* [Required work]
Without omitting anything, retype the data that follows.

╭─ Supplied data

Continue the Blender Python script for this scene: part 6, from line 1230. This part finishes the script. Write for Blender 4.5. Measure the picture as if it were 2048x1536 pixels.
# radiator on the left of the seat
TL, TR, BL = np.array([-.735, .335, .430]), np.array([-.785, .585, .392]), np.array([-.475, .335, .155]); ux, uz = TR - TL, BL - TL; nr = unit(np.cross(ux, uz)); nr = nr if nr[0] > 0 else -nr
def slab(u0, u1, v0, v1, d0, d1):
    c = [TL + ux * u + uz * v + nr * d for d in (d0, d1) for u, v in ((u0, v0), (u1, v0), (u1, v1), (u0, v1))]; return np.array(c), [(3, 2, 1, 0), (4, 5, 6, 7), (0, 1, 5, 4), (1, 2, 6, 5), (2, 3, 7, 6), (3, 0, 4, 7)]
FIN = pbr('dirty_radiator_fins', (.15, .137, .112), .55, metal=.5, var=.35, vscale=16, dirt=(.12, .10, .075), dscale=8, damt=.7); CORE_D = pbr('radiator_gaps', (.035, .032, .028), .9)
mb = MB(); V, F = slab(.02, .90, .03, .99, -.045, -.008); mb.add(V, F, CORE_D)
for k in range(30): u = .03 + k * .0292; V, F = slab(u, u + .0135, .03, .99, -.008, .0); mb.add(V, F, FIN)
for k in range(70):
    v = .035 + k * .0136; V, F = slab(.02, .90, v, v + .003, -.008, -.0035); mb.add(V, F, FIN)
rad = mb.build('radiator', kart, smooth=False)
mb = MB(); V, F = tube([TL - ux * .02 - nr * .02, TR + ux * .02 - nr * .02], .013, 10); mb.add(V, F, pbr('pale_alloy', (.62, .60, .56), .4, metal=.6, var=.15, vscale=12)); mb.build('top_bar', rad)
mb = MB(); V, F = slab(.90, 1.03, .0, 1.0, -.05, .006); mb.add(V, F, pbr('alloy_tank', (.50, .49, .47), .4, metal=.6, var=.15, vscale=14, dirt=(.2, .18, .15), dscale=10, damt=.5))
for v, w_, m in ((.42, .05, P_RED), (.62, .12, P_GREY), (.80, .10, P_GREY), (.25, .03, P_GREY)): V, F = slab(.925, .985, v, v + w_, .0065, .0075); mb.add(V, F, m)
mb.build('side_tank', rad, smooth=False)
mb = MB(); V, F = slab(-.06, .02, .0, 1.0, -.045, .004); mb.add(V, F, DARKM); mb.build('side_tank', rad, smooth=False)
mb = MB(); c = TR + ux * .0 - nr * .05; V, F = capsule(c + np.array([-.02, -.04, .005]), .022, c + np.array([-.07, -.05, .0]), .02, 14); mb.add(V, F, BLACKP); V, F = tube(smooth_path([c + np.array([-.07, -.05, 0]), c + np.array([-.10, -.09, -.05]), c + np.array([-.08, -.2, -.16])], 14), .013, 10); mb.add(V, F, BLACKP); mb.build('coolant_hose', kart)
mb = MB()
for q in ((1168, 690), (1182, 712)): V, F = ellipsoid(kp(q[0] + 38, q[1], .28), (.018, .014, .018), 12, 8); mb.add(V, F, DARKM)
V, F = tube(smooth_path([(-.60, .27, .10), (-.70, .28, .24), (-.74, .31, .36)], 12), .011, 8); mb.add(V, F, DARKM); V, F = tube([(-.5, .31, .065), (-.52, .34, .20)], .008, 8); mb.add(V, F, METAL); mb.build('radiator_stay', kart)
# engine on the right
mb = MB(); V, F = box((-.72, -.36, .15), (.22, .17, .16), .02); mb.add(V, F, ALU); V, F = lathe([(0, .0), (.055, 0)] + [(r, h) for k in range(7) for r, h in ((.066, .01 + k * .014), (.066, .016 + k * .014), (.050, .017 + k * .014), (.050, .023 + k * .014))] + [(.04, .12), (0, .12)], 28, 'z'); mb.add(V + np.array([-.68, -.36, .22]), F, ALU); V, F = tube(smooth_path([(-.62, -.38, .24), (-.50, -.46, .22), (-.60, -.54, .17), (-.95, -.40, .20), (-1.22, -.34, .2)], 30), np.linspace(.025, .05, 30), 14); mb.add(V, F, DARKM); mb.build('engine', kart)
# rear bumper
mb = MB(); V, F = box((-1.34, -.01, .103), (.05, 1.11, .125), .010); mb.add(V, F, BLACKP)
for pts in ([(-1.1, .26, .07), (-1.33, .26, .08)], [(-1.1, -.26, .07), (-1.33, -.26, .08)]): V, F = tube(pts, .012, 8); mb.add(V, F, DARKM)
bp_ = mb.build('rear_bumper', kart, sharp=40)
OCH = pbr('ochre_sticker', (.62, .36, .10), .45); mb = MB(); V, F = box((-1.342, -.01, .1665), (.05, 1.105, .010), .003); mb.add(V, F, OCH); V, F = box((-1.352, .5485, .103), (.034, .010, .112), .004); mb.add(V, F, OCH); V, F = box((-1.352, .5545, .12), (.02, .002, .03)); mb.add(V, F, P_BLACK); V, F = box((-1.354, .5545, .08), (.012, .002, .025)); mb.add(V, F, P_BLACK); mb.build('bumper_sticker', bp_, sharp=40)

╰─

* [Solution]
Continue the Blender Python script for this scene: part 6, from line 1230. This part finishes the script. Write for Blender 4.5. Measure the picture as if it were 2048x1536 pixels.
# radiator on the left of the seat
TL, TR, BL = np.array([-.735, .335, .430]), np.array([-.785, .585, .392]), np.array([-.475, .335, .155]); ux, uz = TR - TL, BL - TL; nr = unit(np.cross(ux, uz)); nr = nr if nr[0] > 0 else -nr
def slab(u0, u1, v0, v1, d0, d1):
    c = [TL + ux * u + uz * v + nr * d for d in (d0, d1) for u, v in ((u0, v0), (u1, v0), (u1, v1), (u0, v1))]; return np.array(c), [(3, 2, 1, 0), (4, 5, 6, 7), (0, 1, 5, 4), (1, 2, 6, 5), (2, 3, 7, 6), (3, 0, 4, 7)]
FIN = pbr('dirty_radiator_fins', (.15, .137, .112), .55, metal=.5, var=.35, vscale=16, dirt=(.12, .10, .075), dscale=8, damt=.7); CORE_D = pbr('radiator_gaps', (.035, .032, .028), .9)
mb = MB(); V, F = slab(.02, .90, .03, .99, -.045, -.008); mb.add(V, F, CORE_D)
for k in range(30): u = .03 + k * .0292; V, F = slab(u, u + .0135, .03, .99, -.008, .0); mb.add(V, F, FIN)
for k in range(70):
    v = .035 + k * .0136; V, F = slab(.02, .90, v, v + .003, -.008, -.0035); mb.add(V, F, FIN)
rad = mb.build('radiator', kart, smooth=False)
mb = MB(); V, F = tube([TL - ux * .02 - nr * .02, TR + ux * .02 - nr * .02], .013, 10); mb.add(V, F, pbr('pale_alloy', (.62, .60, .56), .4, metal=.6, var=.15, vscale=12)); mb.build('top_bar', rad)
mb = MB(); V, F = slab(.90, 1.03, .0, 1.0, -.05, .006); mb.add(V, F, pbr('alloy_tank', (.50, .49, .47), .4, metal=.6, var=.15, vscale=14, dirt=(.2, .18, .15), dscale=10, damt=.5))
for v, w_, m in ((.42, .05, P_RED), (.62, .12, P_GREY), (.80, .10, P_GREY), (.25, .03, P_GREY)): V, F = slab(.925, .985, v, v + w_, .0065, .0075); mb.add(V, F, m)
mb.build('side_tank', rad, smooth=False)
mb = MB(); V, F = slab(-.06, .02, .0, 1.0, -.045, .004); mb.add(V, F, DARKM); mb.build('side_tank', rad, smooth=False)
mb = MB(); c = TR + ux * .0 - nr * .05; V, F = capsule(c + np.array([-.02, -.04, .005]), .022, c + np.array([-.07, -.05, .0]), .02, 14); mb.add(V, F, BLACKP); V, F = tube(smooth_path([c + np.array([-.07, -.05, 0]), c + np.array([-.10, -.09, -.05]), c + np.array([-.08, -.2, -.16])], 14), .013, 10); mb.add(V, F, BLACKP); mb.build('coolant_hose', kart)
mb = MB()
for q in ((1168, 690), (1182, 712)): V, F = ellipsoid(kp(q[0] + 38, q[1], .28), (.018, .014, .018), 12, 8); mb.add(V, F, DARKM)
V, F = tube(smooth_path([(-.60, .27, .10), (-.70, .28, .24), (-.74, .31, .36)], 12), .011, 8); mb.add(V, F, DARKM); V, F = tube([(-.5, .31, .065), (-.52, .34, .20)], .008, 8); mb.add(V, F, METAL); mb.build('radiator_stay', kart)
# engine on the right
mb = MB(); V, F = box((-.72, -.36, .15), (.22, .17, .16), .02); mb.add(V, F, ALU); V, F = lathe([(0, .0), (.055, 0)] + [(r, h) for k in range(7) for r, h in ((.066, .01 + k * .014), (.066, .016 + k * .014), (.050, .017 + k * .014), (.050, .023 + k * .014))] + [(.04, .12), (0, .12)], 28, 'z'); mb.add(V + np.array([-.68, -.36, .22]), F, ALU); V, F = tube(smooth_path([(-.62, -.38, .24), (-.50, -.46, .22), (-.60, -.54, .17), (-.95, -.40, .20), (-1.22, -.34, .2)], 30), np.linspace(.025, .05, 30), 14); mb.add(V, F, DARKM); mb.build('engine', kart)
# rear bumper
mb = MB(); V, F = box((-1.34, -.01, .103), (.05, 1.11, .125), .010); mb.add(V, F, BLACKP)
for pts in ([(-1.1, .26, .07), (-1.33, .26, .08)], [(-1.1, -.26, .07), (-1.33, -.26, .08)]): V, F = tube(pts, .012, 8); mb.add(V, F, DARKM)
bp_ = mb.build('rear_bumper', kart, sharp=40)
OCH = pbr('ochre_sticker', (.62, .36, .10), .45); mb = MB(); V, F = box((-1.342, -.01, .1665), (.05, 1.105, .010), .003); mb.add(V, F, OCH); V, F = box((-1.352, .5485, .103), (.034, .010, .112), .004); mb.add(V, F, OCH); V, F = box((-1.352, .5545, .12), (.02, .002, .03)); mb.add(V, F, P_BLACK); V, F = box((-1.354, .5545, .08), (.012, .002, .025)); mb.add(V, F, P_BLACK); mb.build('bumper_sticker', bp_, sharp=40)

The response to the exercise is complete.